Du ver(sch)wendest so viel Energie darauf, dir Gedanken darüber zu machen, was andere über dich oder die Dinge, die du tust, sagen oder denken. Es ist vollkommen egal, was sie vermeintlich sagen oder denken könnten. Wichtig ist, dass DU glücklich bist. Und wenn dir der Weg keine Freude bereitet, dann musst du dich da nicht durch quälen… schon gar nicht für andere.

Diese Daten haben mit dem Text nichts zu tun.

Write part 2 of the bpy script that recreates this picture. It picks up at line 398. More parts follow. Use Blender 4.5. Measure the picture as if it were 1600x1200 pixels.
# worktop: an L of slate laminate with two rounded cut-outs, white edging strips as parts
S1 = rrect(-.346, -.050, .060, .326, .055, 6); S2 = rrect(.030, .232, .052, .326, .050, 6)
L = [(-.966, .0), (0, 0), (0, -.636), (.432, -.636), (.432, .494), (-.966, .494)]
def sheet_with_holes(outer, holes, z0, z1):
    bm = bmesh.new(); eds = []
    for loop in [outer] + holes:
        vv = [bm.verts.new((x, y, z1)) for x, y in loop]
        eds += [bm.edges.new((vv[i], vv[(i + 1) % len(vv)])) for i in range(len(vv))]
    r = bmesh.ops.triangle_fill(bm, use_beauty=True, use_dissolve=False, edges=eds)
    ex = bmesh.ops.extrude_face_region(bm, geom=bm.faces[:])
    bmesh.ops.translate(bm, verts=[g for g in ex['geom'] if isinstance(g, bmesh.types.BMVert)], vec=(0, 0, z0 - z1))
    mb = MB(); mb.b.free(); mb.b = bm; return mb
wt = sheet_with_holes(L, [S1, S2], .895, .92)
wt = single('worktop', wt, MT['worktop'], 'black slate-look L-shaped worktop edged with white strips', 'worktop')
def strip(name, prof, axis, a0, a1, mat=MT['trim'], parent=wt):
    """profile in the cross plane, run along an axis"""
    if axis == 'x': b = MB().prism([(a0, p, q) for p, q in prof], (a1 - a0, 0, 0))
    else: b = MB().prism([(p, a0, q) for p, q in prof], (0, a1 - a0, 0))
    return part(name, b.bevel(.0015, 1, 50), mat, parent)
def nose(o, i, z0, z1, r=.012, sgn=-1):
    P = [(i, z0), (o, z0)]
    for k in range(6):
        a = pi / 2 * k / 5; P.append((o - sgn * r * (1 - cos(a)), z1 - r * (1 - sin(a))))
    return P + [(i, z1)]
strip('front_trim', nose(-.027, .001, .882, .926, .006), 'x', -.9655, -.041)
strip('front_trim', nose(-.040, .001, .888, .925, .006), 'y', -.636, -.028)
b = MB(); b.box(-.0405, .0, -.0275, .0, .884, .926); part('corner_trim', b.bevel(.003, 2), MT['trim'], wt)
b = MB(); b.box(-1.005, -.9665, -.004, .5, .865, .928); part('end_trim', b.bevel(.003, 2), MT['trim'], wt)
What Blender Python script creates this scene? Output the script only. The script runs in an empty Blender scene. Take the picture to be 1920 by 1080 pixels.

Er hat so recht. Ich vergesse mich ganz oft selbst bei all‘ den Gedanken, die ich ins Außen stecke. Oder ich fühle mich miserabel, weil um mich herum alle so viel besser, glücklicher, erfolgreicher, zielstrebiger, usw. sind.

Ich darf in meinem eigenen Tempo vorankommen.

Ich darf mir Zeit für all‘ das nehmen, was mir gut tut.

Ich darf genießen.

Ich darf meinem Herzen, Bauchgefühl und meinen Bedürfnissen vertrauen.

Ich darf meinen eigenen Weg gehen.

Was schenkt mir das Universum auf dem Weg?

  • Natur pur (atemberaubende Landschaften, Tiervielfalt, Pflanzen, Gerüche, Geräusche, Felder, Wälder, Seen, …)
  • Bad Muskau
  • Couchsurfing mit Patrick auf einer Ranch
  • Übernachtung im Heu
  • Übersetzung mit der Fähre nach Polen
  • eigener Ziegenkäse vom Ziegenhof
  • polnische Pierogi
  • große Gastfreundlichkeit
  • die Orte Kaleńsko und Krajnik Górny in Polen
  • Dolina Miłości (oder auch „Tal der Liebe“)
  • eine Kleinstadt und Region, in der ich mich SOFORT wohl gefühlt habe und mir tatsächlich vorstellen kann, mich eine Weile dort niederzulassen
  • Katrin, der ich definitiv begegnen sollte!

Ich bin dankbar für diese Erfahrung. Und habe auf dem Weg bereits viele Lektionen gelernt – vor allem über mich selbst, meine Stärken, Schwächen und Vorstellungen. 

Gut gefüllt mit Impressionen gehe ich die letzten Etappen an und freue mich, danach wieder ein Stück stärker und selbstsicherer zu sein.